Der Geschichtsort Adlerwerke entsteht aus einer Kooperation zwischen dem Dezernat für Kultur und Wissenschaft, dem Förderverein KZ-Katzbach/Adlerwerke und dem Studienkreis Deutscher Widerstand 1933-1945.


Historischer Hintergrund

Im Sommer 1944 entstand im Gallusviertel unter dem Decknamen „Katzbach“ eines der grausamsten KZ-Außenlager im „Dritten Reich“. Die Häftlinge waren in der Rüstungsproduktion eingesetzt, die zu dieser Zeit trotz der sich abzeichnenden Niederlage des NS-Regimes forciert wurde.

Die insgesamt 1616 Gefangenen, die zum Großteil aus Polen stammten, wurden auf dem Gelände der Adlerwerke zwischen August 1944 und März 1945 unter unmenschlichen Bedingungen festgehalten und zur Arbeit gezwungen. Die Todesrate war im Vergleich zu anderen Lagern in der Rüstungsproduktion enorm hoch. 527 Häftlinge starben in Frankfurt, weitere 165 kurz nach ihrem Abtransport in Krankenlager, in die sie wegen „Arbeitsunfähigkeit” gebracht wurden. Im März 1945 wurden im Zuge der Auflösung des Lagers rund 450 erschöpfte Häftlinge ins Konzentrationslager Bergen-Belsen deportiert. Nur elf Überlebende dieses Transports sind bekannt. Die übrigen 360 bis 370 Häftlinge wurden am 24. März 1945, kurz vor dem Einmarsch der Alliierten in Frankfurt, auf einen „Todesmarsch“ geschickt, den viele nicht überlebten.

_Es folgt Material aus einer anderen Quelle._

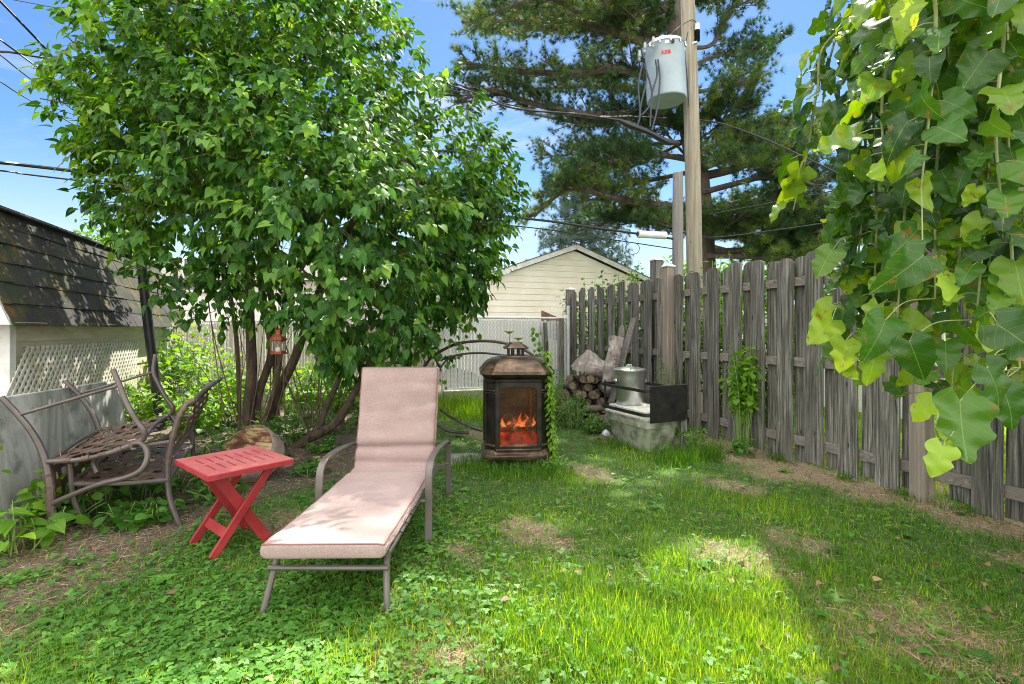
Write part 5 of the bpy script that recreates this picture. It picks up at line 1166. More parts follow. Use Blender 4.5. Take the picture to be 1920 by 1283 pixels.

Neben den KZ-Häftlingen beschäftigten die Adlerwerke zwischen 1941 und 1945 mehrere Tausende zivile Zwangsarbeiterinnen und Zwangsarbeiter. Insgesamt waren in Frankfurt im Frühjahr 1944 zwischen 43.000 und 50.000 zivile Zwangsarbeiterinnen und Zwangsarbeiter beschäftigt. Auf der Frankfurter Gemarkung befanden sich etwa 145 Zwangsarbeitslager.